- [TO DO]:
Your job is to retype all of the data word for word, leaving every image out.

- [SUPPLIED DATA]:
-*-
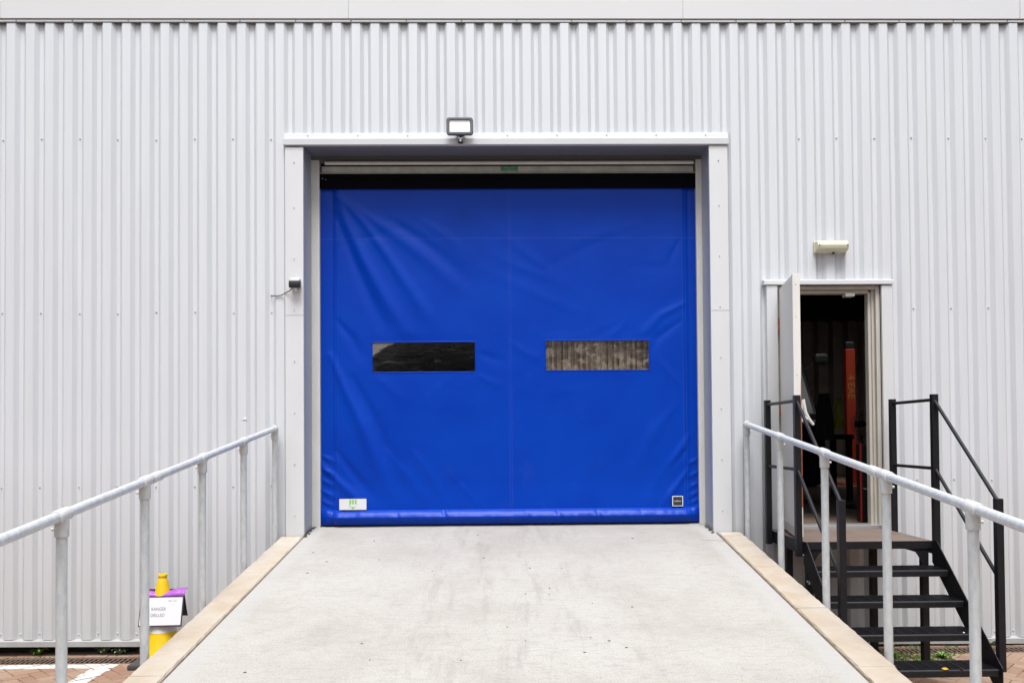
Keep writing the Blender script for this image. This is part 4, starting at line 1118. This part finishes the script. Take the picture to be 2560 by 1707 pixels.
def cloth(name, label, cat, x, y, z0, z1, w, m, seed):
    mb = MB(); n1, n2 = 14, 16; vs = []
    for side in (-1, 1):
        for j in range(n2+1):
            t = j/n2; ww = w*(.45+.75*t-.2*t*t)
            for i in range(n1+1):
                s = i/n1*2-1
                vs.append((x+s*ww/2+.01*noise.noise(Vector((t*3, s*2, seed))), y+side*(.035*math.sqrt(max(0, 1-s*s))+.004)+.03*noise.noise(Vector((s*4+seed, t*2, side))), z1-(z1-z0)*t))
    m_ = (n1+1)*(n2+1)
    for sd2 in range(2):
        for j in range(n2):
            for i in range(n1):
                a = sd2*m_+j*(n1+1)+i; mb.f.append((a, a+1, a+n1+2, a+n1+1))
    mb.v = vs; return tag(mb.build(name, m, smooth=True), label, cat)
cloth('jacket', 'dark work jacket hanging inside the side door', 'jacket', 3.66, 2.2, 1.80, 2.34, .25, 'cloth_dark', 2)
cloth('safety_vest', 'yellow high visibility vest hanging beside the dark jacket inside the side door', 'vest', 3.89, 2.35, 1.93, 2.30, .10, 'hivis', 5)
for o in list(bpy.data.objects):
    if o.name in ('jacket', 'safety_vest'): pass
fd = thing('pedestal_fan', (4.05, 2.2, 1.035), 'black pedestal fan at the right edge of the side doorway', 'fan')
mb = MB()
for r in (.13, .10, .065, .03):
    mb.tube([(3.98+r*math.cos(a*math.pi/12), 1.9, 1.98+r*math.sin(a*math.pi/12)) for a in range(25)], .004, 6, caps=False)
mb.build('fan_guard', 'black_plastic', fd)
MB().tube([(3.98,1.95,1.04),(3.98,1.95,1.85)], .015, 10).build('stand', 'black_plastic', fd)
MB().tube([(3.98,1.9,1.98),(3.98,2.05,1.98)], .04, 12).build('motor', 'black_plastic', fd, smooth=True)
MB().lathe([(.2,0),(.19,.03),(.03,.05)], (3.98,1.95,1.036), 24).build('foot', 'black_plastic', fd, smooth=True)

# ------------------------------------------------------------------ pieces that are separate bodies become parts of their own
for c in list(door.children): c.parent = cur; c.matrix_parent_inverse = parent_world(cur).inverted()
door.parent = cur; door.matrix_parent_inverse = parent_world(cur).inverted()
def split_loose(o):
    bm = bmesh.new(); bm.from_mesh(o.data); bm.verts.ensure_lookup_table()
    seen = {}; comps = []
    for v in bm.verts:
        if v.index in seen: continue
        st_ = [v]; seen[v.index] = len(comps); cur_ = []
        while st_:
            q = st_.pop(); cur_.append(q.index)
            for e in q.link_edges:
                w_ = e.other_vert(q)
                if w_.index not in seen: seen[w_.index] = len(comps); st_.append(w_)
        comps.append(cur_)
    if len(comps) < 2: bm.free(); return
    bm.free(); me = o.data
    polys = [[] for _ in comps]
    for p in me.polygons: polys[seen[p.vertices[0]]].append(tuple(p.vertices))
    made = []
    for c, pl in zip(comps, polys):
        ix = {v: k for k, v in enumerate(c)}
        m2 = bpy.data.meshes.new(me.name); m2.from_pydata([tuple(me.vertices[v].co) for v in c], [], [tuple(ix[v] for v in p) for p in pl]); m2.update()
        for q in me.materials: m2.materials.append(q)
        if me.polygons[0].use_smooth:
            for p in m2.polygons: p.use_smooth = True
        made.append(m2)
    o.data = made[0]
    for m2 in made[1:]:
        c = o.copy(); c.data = m2; COL.objects.link(c)
SPLIT = ('base_flashing', 'door_surround_jamb', 'side_guide', 'reveal', 'side_door_jamb', 'surround_joint', 'surround_rivets', 'hinge', 'latch', 'bolt', 'clip', 'edge_screw', 'channel_edge', 'trim_rivets', 'fascia', 'plinth_wall', 'stem', 'cone_top', 'roof', 'dark_upper_wall', 'inner_wall', 'fan_guard')
for o in list(bpy.data.objects):
    if o.type == 'MESH' and o.name.split('.')[0] in SPLIT: split_loose(o)

# all base colours scaled down so bounced light fills less (the exposure above is set to suit)
K = .74
for m_ in bpy.data.materials:
    if not m_.use_nodes or m_.name.startswith('white_diffuser'): continue
    for nd in list(m_.node_tree.nodes):
        if nd.type != 'BSDF_PRINCIPLED': continue
        bc = nd.inputs['Base Color']
        if bc.is_linked:
            src = bc.links[0].from_socket
            L_ = m_.node_tree.links; mx = m_.node_tree.nodes.new('ShaderNodeMix'); mx.data_type = 'RGBA'; mx.blend_type = 'MULTIPLY'
            mx.inputs[0].default_value = 1; mx.inputs[7].default_value = (K, K, K, 1)
            L_.new(src, mx.inputs[6]); L_.new(mx.outputs[2], bc)
        else: bc.default_value = tuple(v*K for v in bc.default_value[:3])+(1,)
-*-
- [FINAL RESULT]:
Keep writing the Blender script for this image. This is part 4, starting at line 1118. This part finishes the script. Take the picture to be 2560 by 1707 pixels.
def cloth(name, label, cat, x, y, z0, z1, w, m, seed):
    mb = MB(); n1, n2 = 14, 16; vs = []
    for side in (-1, 1):
        for j in range(n2+1):
            t = j/n2; ww = w*(.45+.75*t-.2*t*t)
            for i in range(n1+1):
                s = i/n1*2-1
                vs.append((x+s*ww/2+.01*noise.noise(Vector((t*3, s*2, seed))), y+side*(.035*math.sqrt(max(0, 1-s*s))+.004)+.03*noise.noise(Vector((s*4+seed, t*2, side))), z1-(z1-z0)*t))
    m_ = (n1+1)*(n2+1)
    for sd2 in range(2):
        for j in range(n2):
            for i in range(n1):
                a = sd2*m_+j*(n1+1)+i; mb.f.append((a, a+1, a+n1+2, a+n1+1))
    mb.v = vs; return tag(mb.build(name, m, smooth=True), label, cat)
cloth('jacket', 'dark work jacket hanging inside the side door', 'jacket', 3.66, 2.2, 1.80, 2.34, .25, 'cloth_dark', 2)
cloth('safety_vest', 'yellow high visibility vest hanging beside the dark jacket inside the side door', 'vest', 3.89, 2.35, 1.93, 2.30, .10, 'hivis', 5)
for o in list(bpy.data.objects):
    if o.name in ('jacket', 'safety_vest'): pass
fd = thing('pedestal_fan', (4.05, 2.2, 1.035), 'black pedestal fan at the right edge of the side doorway', 'fan')
mb = MB()
for r in (.13, .10, .065, .03):
    mb.tube([(3.98+r*math.cos(a*math.pi/12), 1.9, 1.98+r*math.sin(a*math.pi/12)) for a in range(25)], .004, 6, caps=False)
mb.build('fan_guard', 'black_plastic', fd)
MB().tube([(3.98,1.95,1.04),(3.98,1.95,1.85)], .015, 10).build('stand', 'black_plastic', fd)
MB().tube([(3.98,1.9,1.98),(3.98,2.05,1.98)], .04, 12).build('motor', 'black_plastic', fd, smooth=True)
MB().lathe([(.2,0),(.19,.03),(.03,.05)], (3.98,1.95,1.036), 24).build('foot', 'black_plastic', fd, smooth=True)

# ------------------------------------------------------------------ pieces that are separate bodies become parts of their own
for c in list(door.children): c.parent = cur; c.matrix_parent_inverse = parent_world(cur).inverted()
door.parent = cur; door.matrix_parent_inverse = parent_world(cur).inverted()
def split_loose(o):
    bm = bmesh.new(); bm.from_mesh(o.data); bm.verts.ensure_lookup_table()
    seen = {}; comps = []
    for v in bm.verts:
        if v.index in seen: continue
        st_ = [v]; seen[v.index] = len(comps); cur_ = []
        while st_:
            q = st_.pop(); cur_.append(q.index)
            for e in q.link_edges:
                w_ = e.other_vert(q)
                if w_.index not in seen: seen[w_.index] = len(comps); st_.append(w_)
        comps.append(cur_)
    if len(comps) < 2: bm.free(); return
    bm.free(); me = o.data
    polys = [[] for _ in comps]
    for p in me.polygons: polys[seen[p.vertices[0]]].append(tuple(p.vertices))
    made = []
    for c, pl in zip(comps, polys):
        ix = {v: k for k, v in enumerate(c)}
        m2 = bpy.data.meshes.new(me.name); m2.from_pydata([tuple(me.vertices[v].co) for v in c], [], [tuple(ix[v] for v in p) for p in pl]); m2.update()
        for q in me.materials: m2.materials.append(q)
        if me.polygons[0].use_smooth:
            for p in m2.polygons: p.use_smooth = True
        made.append(m2)
    o.data = made[0]
    for m2 in made[1:]:
        c = o.copy(); c.data = m2; COL.objects.link(c)
SPLIT = ('base_flashing', 'door_surround_jamb', 'side_guide', 'reveal', 'side_door_jamb', 'surround_joint', 'surround_rivets', 'hinge', 'latch', 'bolt', 'clip', 'edge_screw', 'channel_edge', 'trim_rivets', 'fascia', 'plinth_wall', 'stem', 'cone_top', 'roof', 'dark_upper_wall', 'inner_wall', 'fan_guard')
for o in list(bpy.data.objects):
    if o.type == 'MESH' and o.name.split('.')[0] in SPLIT: split_loose(o)

# all base colours scaled down so bounced light fills less (the exposure above is set to suit)
K = .74
for m_ in bpy.data.materials:
    if not m_.use_nodes or m_.name.startswith('white_diffuser'): continue
    for nd in list(m_.node_tree.nodes):
        if nd.type != 'BSDF_PRINCIPLED': continue
        bc = nd.inputs['Base Color']
        if bc.is_linked:
            src = bc.links[0].from_socket
            L_ = m_.node_tree.links; mx = m_.node_tree.nodes.new('ShaderNodeMix'); mx.data_type = 'RGBA'; mx.blend_type = 'MULTIPLY'
            mx.inputs[0].default_value = 1; mx.inputs[7].default_value = (K, K, K, 1)
            L_.new(src, mx.inputs[6]); L_.new(mx.outputs[2], bc)
        else: bc.default_value = tuple(v*K for v in bc.default_value[:3])+(1,)